Two years after I had moved in we had to say Farewell to our good old dog Tita aged 14. She had been a true and brave companion for more than 12 years. When we went to collect metal type from somewhere, she’d guard the cases piled up in the van by making herself comfortable right on top of the pile. And she’d look all impressive up there.
Over the years the stock of founts grew. I had started off with one case of Victor Hammer’s Uncial. By now I can choose from some 100 founts of metal or wood type. There is a good choice of ornaments, too. In 2012 I decided to print all my founts as alphabets on cards. It took far longer than expected.
The type came from all sorts of places: printing offices that had kept it but now needed the space for new machinery, trained composers who had saved some type on retirement, schools giving up on printing. Each and all of the cases came with their own story.
Some came with the most fascinating of tools, with a handful of composing sticks and awls, or with a pile of old tins with ink.
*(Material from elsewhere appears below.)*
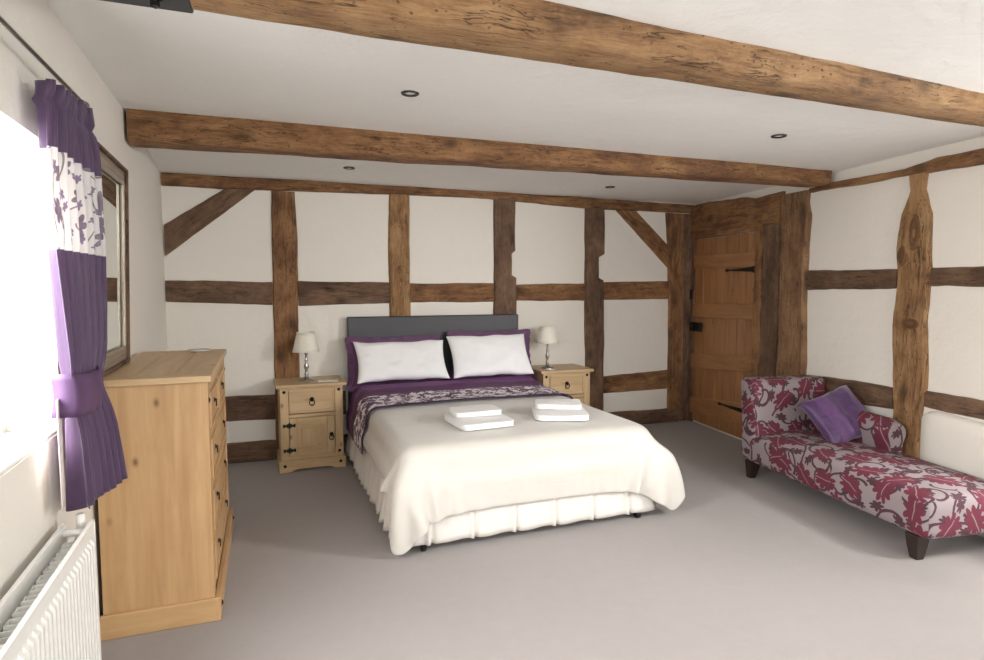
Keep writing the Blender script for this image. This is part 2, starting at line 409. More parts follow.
# back wall, whole
m = MB(); m.prism([(-.95, YB, 0), (4.5, YB, 0), (4.5, YB + .25, 0), (-.95, YB + .25, 0)], (0, 0, HT)); struct(m.build('wall_back', M['wall']))

def wall_with_hole(name, F, u0, u1, th, hole, zt=2.6):
    """F(u, z, o) maps; hole = (ua, ub, za, zb) cut through the wall"""
    m = MB(); ua, ub, za, zb = hole
    def blk(a, b, c, d):
        ps = [F(a, c, 0), F(b, c, 0), F(b, d, 0), F(a, d, 0), F(a, c, -th), F(b, c, -th), F(b, d, -th), F(a, d, -th)]
        m.add(ps, [(0, 1, 2, 3), (4, 7, 6, 5), (0, 4, 5, 1), (1, 5, 6, 2), (2, 6, 7, 3), (3, 7, 4, 0)], ps)
    blk(u0, ua, 0, zt); blk(ub, u1, 0, zt); blk(ua, ub, 0, za); blk(ua, ub, zb, zt)
    return struct(m.build(name, M['wall']))
LWP = lambda y, z, o=0.0: Vector((XL(y) + o, y, z))
wall_with_hole('wall_left', LWP, YR - .3, YB + .02, .26, (.75, 2.36, .92, 1.86))
wall_with_hole('wall_right', RWP, -.02, (YB - YR) / math.cos(AW) + .3, .2, (3.55, 5.05, .95, 2.02))  # unseen opening, added to let light in
m = MB(); ps = []
def rear(u, z, o=0.0): return Vector((u, YR + o, z))
# unseen rear wall with two window openings added to light the room
ua = [(-.9, -.5), (1.2, 1.6), (3.3, 3.7)]
for a, b in ua: m.prism([(a, YR, 0), (b, YR, 0), (b, YR - .2, 0), (a, YR - .2, 0)], (0, 0, HT))
for a, b in ((-.5, 1.2), (1.6, 3.3)):
    m.prism([(a, YR, 0), (b, YR, 0), (b, YR - .2, 0), (a, YR - .2, 0)], (0, 0, .85)); m.prism([(a, YR, 2.15), (b, YR, 2.15), (b, YR - .2, 2.15), (a, YR - .2, 2.15)], (0, 0, HT - 2.15))
struct(m.build('wall_rear', M['wall']))

def window(name, F, a, b, za, zb, lights, o=-.17):
    """painted casement with glazing in an opening"""
    w = struct(empty(name, F((a + b) / 2, za, o)))
    def bar(m, u0, u1, z0, z1, d0=-.025, d1=.025):
        ps = [F(u0, z0, o + d0), F(u1, z0, o + d0), F(u1, z1, o + d0), F(u0, z1, o + d0), F(u0, z0, o + d1), F(u1, z0, o + d1), F(u1, z1, o + d1), F(u0, z1, o + d1)]
        ps = [p - w.location for p in ps]
        m.add(ps, [(0, 3, 2, 1), (4, 5, 6, 7), (0, 1, 5, 4), (1, 2, 6, 5), (2, 3, 7, 6), (3, 0, 4, 7)], ps)
    m = MB(); t = .05
    bar(m, a, b, za, za + t); bar(m, a, b, zb - t, zb); bar(m, a, a + t, za, zb); bar(m, b - t, b, za, zb)
    for k in range(1, lights):
        u = a + (b - a) * k / lights; bar(m, u - .025, u + .025, za, zb)
    m.build('window_frame', M['white_paint'], w, .004)
    g = MB(); bar(g, a + t, b - t, za + t, zb - t, -.003, .003); g.build('pane', M['glass'], w)
    s = MB(); bar(s, a, b, za - .0, za + .012, .0, -o - .005); s.build('window_sill', M['white_paint'], w, .003)
    return w
window('window_1', LWP, .75, 2.36, .92, 1.86, 3)
window('window_added_right', RWP, 3.55, 5.05, .95, 2.02, 3, -.13)  # out of view, added to light the room
window('window_added_rear_left', rear, -.5, 1.2, .85, 2.15, 3, -.13)  # added behind the camera for the rear fill
window('window_added_rear_right', rear, 1.6, 3.3, .85, 2.15, 3, -.13)  # second added rear window, also out of view
# lower plaster swelling of the right wall under the timber rail
P = []; G = []
for i in range(49):
    s_ = 2.64 + i * 2.4 / 48; r = []
    top = interp([(2.62, .60), (2.68, .635), (2.75, .648), (3.1, .628), (5.2, .63)], s_)
    d0 = .042 * min(1, math.sqrt(max(0, (s_ - 2.635) / .06)))
    for j in range(14):
        q = j / 13
        if q < .6: z = top * .97 * q / .6; d = d0
        else: a = (q - .6) / .4 * math.pi / 2; z = top - .03 * (1 - math.sin(a)); d = d0 * math.cos(a) - .01 * math.sin(a)
        d += .006 * noise.noise(Vector((s_ * 3, z * 3, 1)))
        r.append(RWP(s_, z, d))
    P.append(r)
m = MB(); m.grid(P, P); struct(m.build('trim_1', M['wall']))

# ------------------------------------------------------------------ WALL TIMBERS
OK, OD, OLt = M['oak'], M['oak_dark'], M['oak_light']
D1 = .02
timber('wall_plate_beam', BWP, 'h', [(-.695, 2.150), (-.08, 2.151), (1.27, 2.178), (2.0, 2.180), (2.9, 2.140), (4.14, 2.146)],
       [(-.695, 2.252), (1.27, 2.256), (2.0, 2.252), (3.2, 2.245), (4.14, 2.235)], .028, OK, 'long thin oak beam along the top of the back wall, under the ceiling', 'beam')
posts = [
 ([(.12, .055), (.65, .062), (1.29, .064), (1.77, .069), (2.155, .074)], [(.12, .262), (.80, .258), (1.29, .258), (1.77, .264), (2.155, .250)], OK, 'upright oak post behind the left bedside lamp and bedside cabinet'),
 ([(.12, 1.0), (1.15, 1.001), (1.79, .992), (2.18, 1.005)], [(.12, 1.184), (1.15, 1.184), (1.79, 1.181), (2.18, 1.185)], OLt, 'upright oak post rising behind the left half of the headboard'),
 ([(.12, 1.951), (1.5, 1.951), (2.183, 1.951)], [(.12, 2.181), (1.48, 2.179), (1.505, 2.134), (1.700, 2.132), (1.73, 2.167), (2.183, 2.165)], OD, 'dark oak post with a shallow notch behind the right end of the headboard'),
 ([(.12, 2.915), (1.27, 2.888), (2.14, 2.883)], [(.12, 3.116), (1.46, 3.103), (1.485, 3.050), (1.685, 3.043), (1.715, 3.102), (2.15, 3.096)], OD, 'dark notched oak post right of the right bedside cabinet'),
 ([(.0, 3.876), (1.26, 3.858), (1.77, 3.833), (2.14, 3.80)], [(.0, 4.06), (1.26, 4.04), (2.14, 4.03)], OK, 'oak corner post between the back wall and the plank door'),
]
for A, B, mt, lb in posts: timber('wall_post', BWP, 'v', A, B, .026, mt, lb, 'post', seed=random.uniform(0, 50))
mids = [
 ([(-.695, 1.284), (.056, 1.254)], [(-.695, 1.45), (.062, 1.437)], OD, 'dark middle rail between the left wall and the first post'),
 ([(.26, 1.244), (1.0, 1.252)], [(.26, 1.445), (1.0, 1.439)], OD, 'middle rail above the left bedside lamp, left of the headboard post'),
 ([(1.185, 1.259), (1.951, 1.261)], [(1.185, 1.431), (1.951, 1.433)], OK, 'worm-eaten middle rail directly above the middle of the headboard'),
 ([(2.181, 1.268), (2.89, 1.262)], [(2.181, 1.424), (2.89, 1.435)], OK, 'middle rail above the right bedside lamp'),
 ([(3.10, 1.270), (3.85, 1.274)], [(3.10, 1.445), (3.85, 1.457)], OK, 'middle rail between the last notched post and the corner post'),
 ([(-.695, .345), (.058, .324)], [(-.695, .55), (.062, .528)], OD, 'low dark rail left of the left bedside cabinet'),
 ([(.262, .324), (.62, .324)], [(.262, .528), (.62, .528)], OD, 'low dark rail showing between left bedside cabinet and headboard'),
 ([(3.114, .342), (3.872, .348)], [(3.114, .522), (3.872, .546)], OK, 'low rail between the last notched post and the corner post'),
]
for A, B, mt, lb in mids: timber('wall_rail', BWP, 'h', A, B, .018, mt, lb, 'rail')
def diag(name, Pf, q, depth, mt, label):
    """a brace as a skewed quad: q = bottom-left, bottom-right, top-right, top-left in wall coordinates along its length"""
    (a0, b0), (a1, b1) = q; m = MB(); P = []; G = []; sd = random.uniform(0, 50); n = 26
    for i in range(n + 1):
        t = i / n; lo = Vector(a0).lerp(Vector(a1), t); hi = Vector(b0).lerp(Vector(b1), t); L = (Vector(a1) - Vector(a0)).length * t
        wv = .004 * noise.noise(Vector((t * 6 + sd, 1, 2)))
        wv2 = .004 * noise.noise(Vector((t * 6 + sd, 5, 2)))
        r = []
        for (k, o) in ((0, -.02), (0, depth - .01), (.07, depth), (.5, depth + .002), (.93, depth), (1, depth - .01), (1, -.02)):
            p = lo.lerp(hi, k); r.append(Pf(p.x, p.y + (wv if k < .5 else wv2), o))
        P.append(r); G.append([(L + sd, k * (Vector(b0) - Vector(a0)).length, 0) for k in (0, 0, .07, .5, .93, 1, 1)])
    n_ = 7; vs = [p for r in P for p in r]; fs = []
    for i in range(n):
        for j in range(n_): fs.append((i * n_ + j, (i + 1) * n_ + j, (i + 1) * n_ + (j + 1) % n_, i * n_ + (j + 1) % n_))
    fs += [tuple(range(n_)), tuple(n * n_ + j for j in range(n_))[::-1]]
    m.add(vs, fs, [g for r in G for g in r]); return tag(m.build(name, mt), label, 'brace')
diag('wall_brace', BWP, (((-.69, 1.628), (-.69, 1.862)), ((-.05, 2.153), (-.262, 2.153))), .02, OD, 'diagonal oak brace in the top left corner of the back wall')
diag('wall_brace', BWP, (((3.846, 1.589), (3.842, 1.815)), ((3.225, 2.142), (3.458, 2.142))), .02, OK, 'diagonal oak brace beside the corner post, near the door')
timber('door_corner_post', BWP, 'v', [(0, 4.02), (2.14, 4.0)], [(0, 4.155), (2.14, 4.155)], .020, OD, 'dark narrow oak strip in the corner where the back wall meets the plank door', 'post')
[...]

Basically, half of the place is filled with presses and type racks, including three platen presses, one of which is an Adana 8×5.
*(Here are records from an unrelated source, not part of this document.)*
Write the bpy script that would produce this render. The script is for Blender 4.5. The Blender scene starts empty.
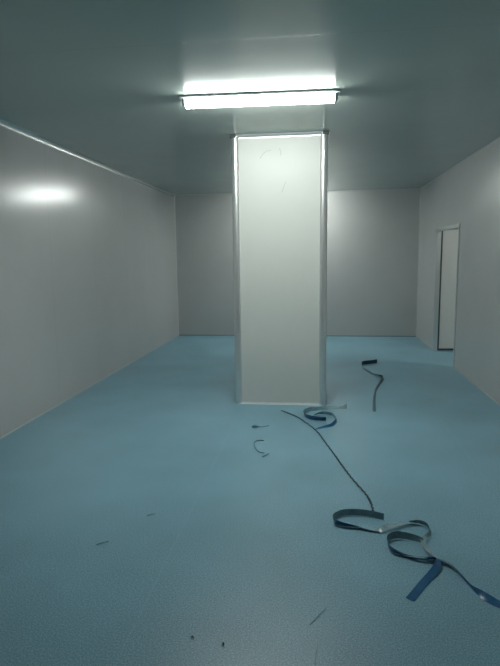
import bpy, bmesh, math, random
from mathutils import Vector, Matrix
random.seed(4)
C = bpy.context.scene.collection
S = bpy.context.scene

# ------------------------------------------------------------ dimensions (m)
XL, XR, YB, YF, H = -2.83, 1.954, 10.778, -2.6, 2.837
D0, D1, DH = 7.84, 9.22, 2.0            # doorway in the right wall
T = 0.10; TR = 0.05                                # wall panel thickness
CX0, CX1, CY, CD = -0.882, 0.108, 5.676, 0.80   # pillar

# ------------------------------------------------------------ helpers
def add_box(bm, x0, x1, y0, y1, z0, z1):
    M = Matrix.Translation(((x0+x1)/2, (y0+y1)/2, (z0+z1)/2)) @ Matrix.Diagonal((abs(x1-x0), abs(y1-y0), abs(z1-z0), 1))
    return bmesh.ops.create_cube(bm, size=1, matrix=M)['verts']

def obj(name, bm, mats, parent=None, smooth=False, bevel=0):
    if bevel:
        bmesh.ops.bevel(bm, geom=list(bm.edges), offset=bevel, segments=2, affect='EDGES', profile=.6)
    bmesh.ops.recalc_face_normals(bm, faces=bm.faces)
    me = bpy.data.meshes.new(name); bm.to_mesh(me); bm.free()
    for m in (mats if isinstance(mats, (list, tuple)) else [mats]): me.materials.append(m)
    if smooth:
        for p in me.polygons: p.use_smooth = True
    o = bpy.data.objects.new(name, me); C.objects.link(o)
    if parent: o.parent = parent
    return o

def box(name, m, dims, parent=None, bevel=0):
    bm = bmesh.new(); add_box(bm, *dims); return obj(name, bm, m, parent, bevel=bevel)

def struct(o): o['kind'] = 'structure'; return o

def tag(o, label, cat, group=None):
    o['label'] = label; o['category'] = cat
    if group: o['group'] = group
    return o

def thing(name, label, cat, loc=(0, 0, 0), rz=0, group=None):
    o = bpy.data.objects.new(name, None); C.objects.link(o)
    o.location = loc; o.rotation_euler = (0, 0, rz); o.empty_display_size = .1
    return tag(o, label, cat, group)

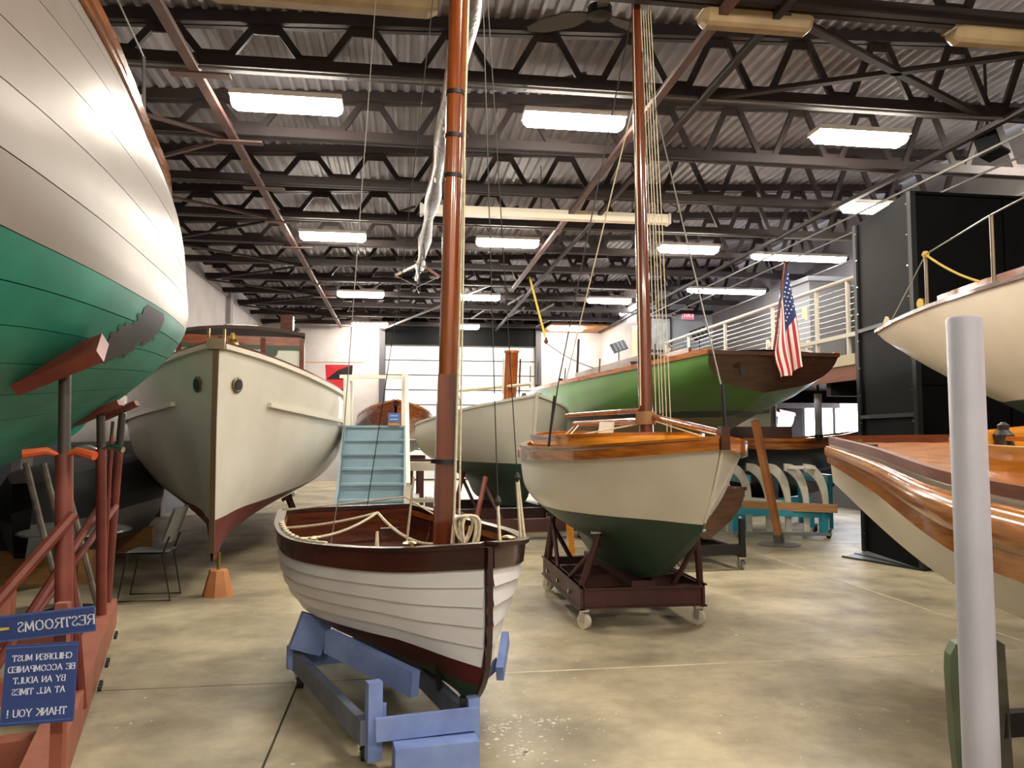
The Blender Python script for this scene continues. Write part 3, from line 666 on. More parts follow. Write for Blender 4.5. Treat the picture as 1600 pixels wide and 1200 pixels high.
for bx, by_, tx, ty, tz, ex_, ey in ((1.5, 6.36, 1.64, 6.34, .77, 1.48, 6.75), (2.53, 6.36, 2.5, 6.34, .77, 2.32, 6.4), (1.49, 7.75, 1.5, 7.6, .8, 1.49, 7.3), (2.52, 7.75, 2.46, 7.6, .8, 2.52, 7.3), (1.49, 7.9, 1.5, 7.6, .78, 1.7, 7.6)):
    tp_ = Vector((tx, ty, tz))
    MB().tube([(bx, by_, .345), tp_], .03, 10).build('upright', MAROON, dl, True)
    MB().tube([(ex_, ey, .345), tp_-Vector((0, 0, .08))], .022, 8).build('brace', MAROON, dl, True)
    MB().tube([tp_-Vector((.07, .02, -.02)), tp_+Vector((.07, -.02, .02))], .014, 8).build('screw_handle', CHROME, dl, True)
MB().box((1.66, 6.36, .86), (.06, .3, .22), M=Matrix.Rotation(-.75, 3, 'Y') @ Matrix.Rotation(.3, 3, 'X')).build('hull_pad', BLACKM, dl)
MB().box((1.56, 7.6, .9), (.05, .26, .2), M=Matrix.Rotation(-.75, 3, 'Y')).build('hull_pad', BLACKM, dl)
MB().bb((cxm-.1, y0, .34), (cxm+.1, y1, .39)).build('keel_beam', MAROON, dl)

# ---- white motor cruiser at the left
H = Hull([(0, .03, 2.49, .33, .12, [1, 1, 1, 1, 1, 1]),
          (.07, .46, 2.42, .36, .06, [1, .86, .7, .53, .34, .03]),
          (.18, .98, 2.29, .42, 0, [1, .94, .85, .7, .47, .03]),
          (.35, 1.42, 2.17, .52, 0, [1, 1, .96, .85, .6, .03]),
          (.6, 1.54, 2.10, .62, 0, [1, 1, .99, .93, .72, .03]),
          (1, 1.35, 2.15, .75, 0, [1, .98, .96, .9, .7, .03])], 9.1, -1.873, 8.09, -.131, vexp=3)
cb = thing('motor_cruiser', H.P(4, 0, .6), 'white motor cruiser with red bottom and mahogany pilothouse, bow on a wooden block', 'boat')
vw = lambda s: H.vz(s, .74+.22*min(1, s*2.5))
H.skin(0, vw, 50, 14).build('topsides', WHITE, cb, True); H.skin(vw, 1, 50, 10, off=.003).build('bottom', REDB, cb, True)
H.end(1.).build('transom', MAHOG, cb); H.deck(.0, .1).build('deck', CREAM, cb, True)
for sd in (-1, 1):
    H.rail(0, .01, .07, .05, sd, .005, 1, 40, .02).build('gunwale', CREAM, cb); H.rail(0, -.02, .08, .03, sd, .005, 1, 40, .06).build('toe_rail', MAHOG, cb)
    H.rail(.225, .02, .06, .05, sd, .09, 1, 40).build('rub_rail', CREAM, cb)
    p = H.S(.027, .16, sd, .005); nrm = (H.S(.027, .16, sd, .1)-p).normalized()
    po = MB().lathe(p, [(.05, 0), (.08, 0), (.085, .015), (.065, .025), (.05, .02)], 18, nrm).build('hawse_port', mat('hawse_bronze', '#6e6045', .45, metal=.5), cb, True); MB().lathe(p, [(.052, .0), (.052, .03)], 16, nrm).build('glass', BLACKM, po)
ribbon_bar(H.stemcurve(0, .96, 20, .015), H.l, .05, .06, H.d).build('stem_band', mat('bronze_dark', '#5c4a35', .4, metal=.5), cb)
MB().bar(H.P(0, -.085, 2.52), H.P(0, .085, 2.52), .14, .11).build('stem_fitting', mat('bronze_worn', '#7d725a', .4, metal=.6), cb)
for y in (-.075, .075): MB().bar(H.P(.02, y, 2.55), H.P(.02, y, 2.68), .022, .022).build('roller_cheek', BRASS, cb)
MB().lathe(H.P(.45, .12, 2.5), [(.07, 0), (.075, .06), (.05, .1), (.055, .13), (.03, .17), (.015, .2)], 14).build('bell', BRASS, cb, True)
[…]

Prints can be hung up for drying or left in a metal drying rack. In 2010 a second proofing press completed the team. This one is a mid-1960s Grafix press, its cylinder still hand operated but the rollers motorised. It is slightly smaller in printing size but very smart to work with.
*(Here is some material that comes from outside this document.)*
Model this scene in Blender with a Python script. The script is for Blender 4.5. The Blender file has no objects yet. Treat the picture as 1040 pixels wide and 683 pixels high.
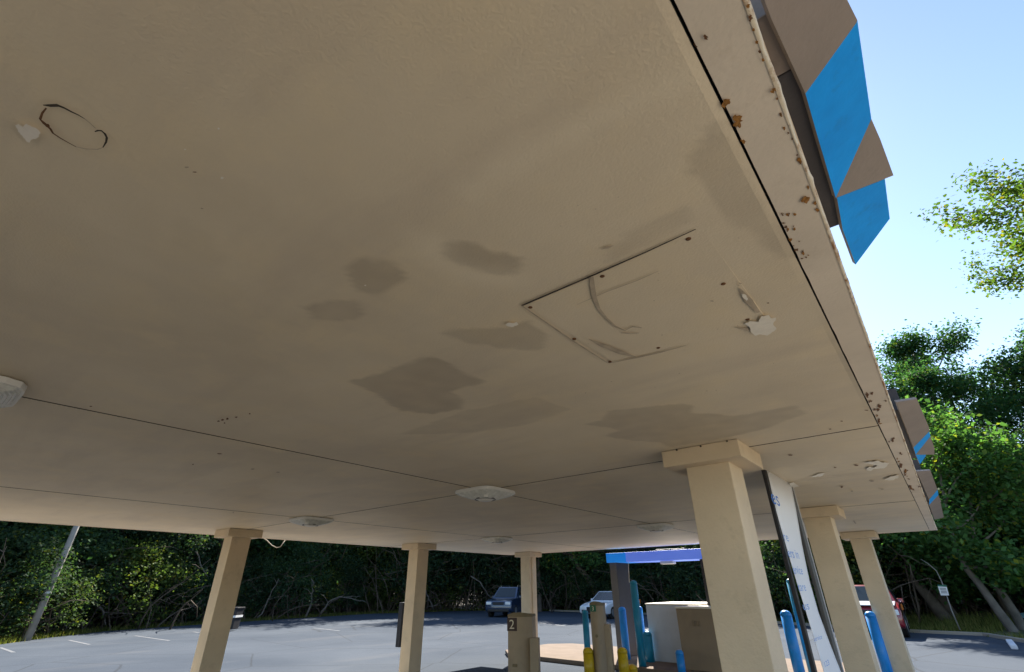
import bpy, bmesh, math, random
import numpy as np
from mathutils import Vector, Matrix, noise

random.seed(7)
R = math.radians
scene = bpy.context.scene
COL = scene.collection

# ------------------------------------------------------------------ camera
HC = 1.75                     # lens height above the ground
S = 1.0                      # soffit above the lens
ZS = HC + S                   # soffit height
FPX, CX, CY = 483.14177, 520.0, 341.5
FW = Vector((-0.56072, 0.68241, 0.46894)); RT = Vector((0.77049, 0.63742, -0.00631)); UP = Vector((0.30322, -0.35778, 0.88321))
FW.normalize(); RT = (RT - FW * RT.dot(FW)).normalized(); UP = RT.cross(FW)
EYE = Vector((0, 0, HC))
cd = bpy.data.cameras.new('camera'); cam = bpy.data.objects.new('camera', cd); COL.objects.link(cam)
cd.sensor_width = 36; cd.lens = FPX / 1040 * 36; cd.clip_start = 0.02; cd.clip_end = 3000
m = Matrix((RT, UP, -FW)).transposed().to_4x4(); m.translation = EYE
cam.matrix_world = m
scene.camera = cam

def ray(x, y): return FW + RT * ((x - CX) / FPX) - UP * ((y - CY) / FPX)
def onz(x, y, z):                         # a surveyed point: sight line met with a level plane
    d = ray(x, y); return EYE + d * ((z - HC) / d.z)
def onplane(x, y, p, n):
    d = ray(x, y); return EYE + d * ((p - EYE).dot(n) / d.dot(n))
def dist(x, y, r):                        # at a horizontal distance
    d = ray(x, y); return EYE + d * (r / math.hypot(d.x, d.y))
def ground(x, y): return onz(x, y, 0.0)

# ------------------------------------------------------------------ materials
def nodes(name):
    mt = bpy.data.materials.new(name); mt.use_nodes = True
    nt = mt.node_tree; return mt, nt, nt.nodes['Principled BSDF']
def nd(nt, t, **kw):
    n = nt.nodes.new(t)
    for k, v in kw.items():
        if k in n.inputs: n.inputs[k].default_value = v
        else: setattr(n, k, v)
    return n
def c4(c): return (c[0], c[1], c[2], 1)
def mixc(nt, fac, a, b, mode='MIX'):
    n = nt.nodes.new('ShaderNodeMix'); n.data_type = 'RGBA'; n.blend_type = mode
    for i, v in ((0, fac), (6, a), (7, b)):
        if hasattr(v, 'is_linked') or isinstance(v, bpy.types.NodeSocket): nt.links.new(v, n.inputs[i])
        else: n.inputs[i].default_value = v if i == 0 else c4(v)
    return n.outputs[2]
def ramp(nt, src, lo, hi, a=0., b=1.):
    n = nt.nodes.new('ShaderNodeMapRange'); n.inputs[1].default_value = lo; n.inputs[2].default_value = hi
    n.inputs[3].default_value = a; n.inputs[4].default_value = b; nt.links.new(src, n.inputs[0]); return n.outputs[0]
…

The rest of the studio houses the area for cutting blocks from lino or wood, the paper stock and all that is needed for binding books.
I had been luckky to find an affordable board shear in 1999. It might be the eldest tool in the studio being over 100 years of age. It is somewhat special in that it is fitted with a wooden worktable. I have been to a number of bookbinding workshops, basically between 1998 and 2005. I learned a variety of techniques including how to prepare inks and dyes.
For a few years I was given the opportunity to learn Chinese Calligraphy from a Chinese teacher, until she left for going back to China. I consider myself extremely lucky for this wonderful chance to widen my horizon.
Repeatedly I have used my own dyes prepared from soil pigments to paint sheets prior to printing for both books and broad sides.
Since the late 1970s I have been into photography. I got started with some very simple camera, at one point was given my parents‘ old Contaflex with a separate photometer, and finally had my own Nikon FM camera. I have changed over to a digital one a couple of years ago.
Over the past eleven years I haven been making quite a number of prints and books here. There have been Open-Studio events at least on a once-a-year basis, often one in summer and one in winter. Many people have come and seen the place. Some have taken the chance to have a go at the old proofing press and print a sheet with their own hands feeling the wheel and cylinder move. Some came and gave me their last case of metal type, covered in sheets of dust from having been down in the basement for decades untouched. Some have told me the stories of their working lives in printing offices. I have had a stunning scenery lying just beyond my studio’s windows. Almost everybody was blown away by it when visiting me. Next step for me will be to get the studio ready for shipping once we found a new place fit for working in.
(Plans to enlarge the industrial area haven been more or less approved, so there will be substantial changes to the scenery here in the near future.)